If organic sweetbreads aren’t your cup of tea, try the oven-baked salmon or the oven-baked scallops (threaded on a wood skewer with slices of blood orange) or the rib eye, which is almost tender enough to cut with your fork. None of these dishes are extraordinary, but they’re not bad for a casually hip neighborhood joint, and you can always complement them with bowls of the fine, grainy house polenta or the broccoli rabe, which is soft without being too oily and tart without being bitter. There are only three or four desserts available at Barbuto, the best of which is a crumbly lemon torte straight out of one of Alice Waters’s early cookbooks. Possibly Waxman even made it himself, which means you better hurry down to the Village for a taste before this talented, itinerant chef skips town once again.

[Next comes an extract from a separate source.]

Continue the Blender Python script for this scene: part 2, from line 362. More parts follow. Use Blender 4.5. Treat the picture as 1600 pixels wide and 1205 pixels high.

Sant Ambroeus is another itinerant culinary phenomenon new to the West Village, only instead of just the chef’s moving to a new location, this time it’s an entire restaurant. For years, the proprietors of this ritzy Italian establishment peddled high-end pastries, gelato, and pastas to a devoted clientele of lunching ladies and European swells on the upper reaches of Madison Avenue. But the original owner sold his lease four years ago, and now his son, along with a partner, has decided to reopen the old restaurant (there’s a branch in Southampton as well), replete with gleaming cappuccino machines, a gleaming pastry case, and signature salmon-pink tablecloths, on a quiet, formerly bohemian corner of West 4th Street.

The affect of this new uptown arrival in the Village is a little startling, like having a flamingo suddenly turn up in a familiar old chicken coop. The traditional Sant Ambroeus gelatos are still intact, and so are the trays of sugar cookies, fruit tarts, and domed chocolate cakes, arrayed in colorful rows like a collection of Easter hats. Unfortunately, the Upper East Side prices are intact, too, especially at dinner, when a very fine beef carpaccio (served with flat shavings of Parmesan) and a good veal Milanese cost close to $50, not including a glass of wine or even bubbly water. If you can get over this sticker shock, most of the food (with the exception of the average pastas and risottos) is pretty good, albeit in a traditional, uptown way. If you can’t get over it, then drop in at breakfast time, when you can loiter at the espresso bar with all sorts of bewildered Village types and dine on semi-economical focaccia sandwiches and a single soft-boiled egg, served on a doily, in the proper Upper East Side manner, with toast points and a silver spoon.

Barbuto
775 Washington Street; 212-924-9700.


Sant Ambroeus
259 West 4th Street; 212-604-9254.

Barbuto, 775 Washington Street (212-924-9700). Breakfast, 8 to 11 a.m.; lunch, noon to 2:30 p.m.; dinner, 5 p.m. to midnight, daily (no breakfast or lunch Saturdays). Appetizers, $7 to $12; entrées, $14 to $19. All major credit cards.

Sant Ambroeus, 259 West 4th Street (212-604-9254). Breakfast, 8 to 11:30 a.m. (to 1 p.m. weekends); lunch, 11:30 a.m. to 3:30 p.m.; dinner, 5:30 to 11 p.m., daily. Brunch, 8 a.m. to 5 p.m. weekends. Appetizers, $9 to $14; entrées, $18 to $35. All major credit cards.